Hierarchical Planning with Latent World Models

The macro-action space is trained jointly with the high-level world model through a learned action encoder that compresses variable-length sequences of primitive, low-level actions into compact latent representations.

Training process:

1. Waypoint Selection: During training, the system extracts sequences from offline trajectory data and selects specific "waypoint" states separated by variable time steps.
2. Action Encoding: The raw sequence of primitive actions executed between two consecutive waypoints is passed into the action encoder, which summarizes them into a single latent macro-action.
3. Joint Optimization via Next-Latent Prediction: These encoded macro-actions are fed into the high-level world model alongside the latent features of the starting waypoint.
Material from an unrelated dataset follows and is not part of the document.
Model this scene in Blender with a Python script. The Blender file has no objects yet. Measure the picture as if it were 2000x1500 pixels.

The high-level model's objective is to predict the latent representation of the next waypoint.

Both the action encoder and the high-level world model are trained simultaneously using a "teacher-forcing" loss function, which minimizes the error (L1 distance) between the predicted next waypoint and the actual next waypoint from the training data.

Encoder architecture:

Varies based on the environment:

• Franka arm and Push-T: For visual robotic manipulation tasks transformer-based encoder where a CLS¹ token is passed through an MLP head to output the latent action.
• For 2D maze navigation: a simple MLP architecture.
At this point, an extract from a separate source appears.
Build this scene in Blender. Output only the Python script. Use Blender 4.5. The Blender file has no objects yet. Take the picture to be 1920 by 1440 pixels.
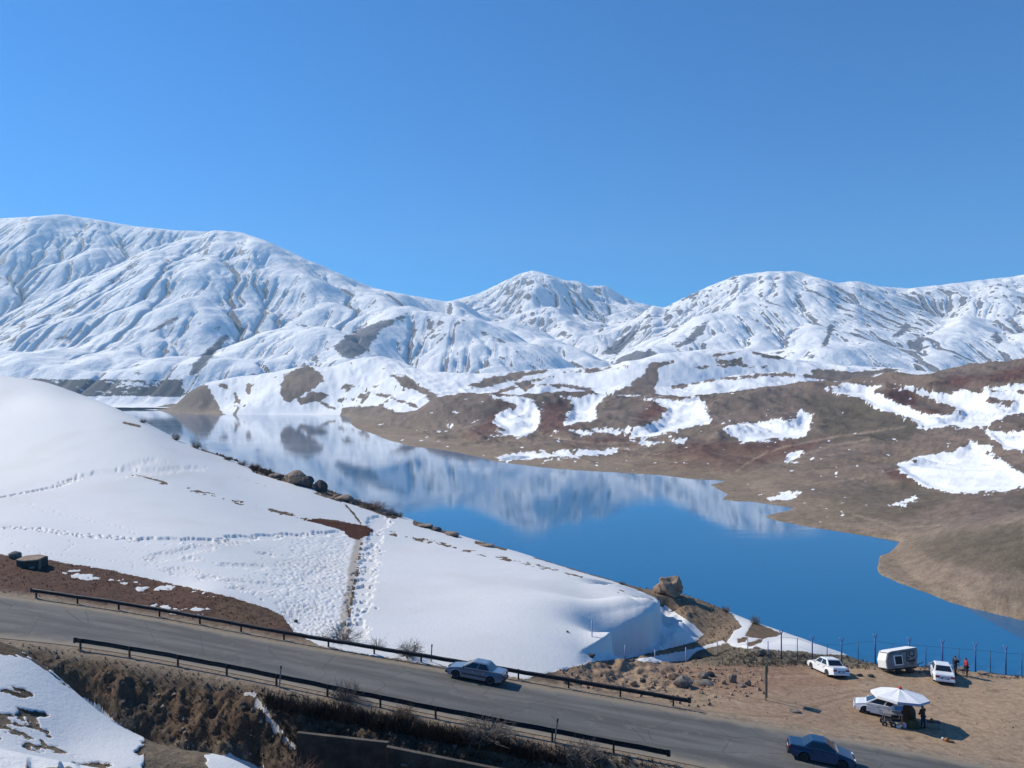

The world models in this framework are trained entirely using an offline learning paradigm on large, pre-collected datasets of task-agnostic, reward-free offline trajectories, meaning the model does not actually do any active exploration itself.

Data source:

1. Real-World Robotic Tasks (Franka Arm): The models are trained on approximately 130 hours of pre-existing, unlabeled video clips of real robots performing various manipulation tasks, taken from the massive open-source DROID and RoboSet datasets.
2. Push-T Simulation: The models use a pre-existing offline dataset consisting of 18,500 trajectories of a T-shaped block being pushed.
3. Diverse Maze Navigation: The training data consists of 5 million transitions collected beforehand by placing an agent in 25 different maze maps and simply having it execute randomly sampled actions.

Training the Low-Level World Model:

The low-level model learns the fine-grained physics of the environment by predicting the immediate next step based on a primitive action. It is trained using a combination of two loss functions:

1. Teacher-Forcing Loss: The model predicts the very next latent state, and the loss is the L1 distance (error) between its prediction and the actual next state from the offline data.
2. Multi-Step Autoregressive Rollout Loss: To prevent errors from compounding quickly, the model is also forced to predict multiple steps ahead continuously, minimizing the error of the final predicted state across a longer sequence.

Training the High-Level World Model:

The high-level model learns long-horizon dynamics by skipping timesteps and predicting the latent representation of distant "waypoints".

1. Take initial waypoint and a sequence of primitive actions
2. Compress the action sequence to a macro action
3. Predict the future waypoint
4. Use teacher-forcing loss function: minimizing the L1 distance between the predicted and actual next waypoint.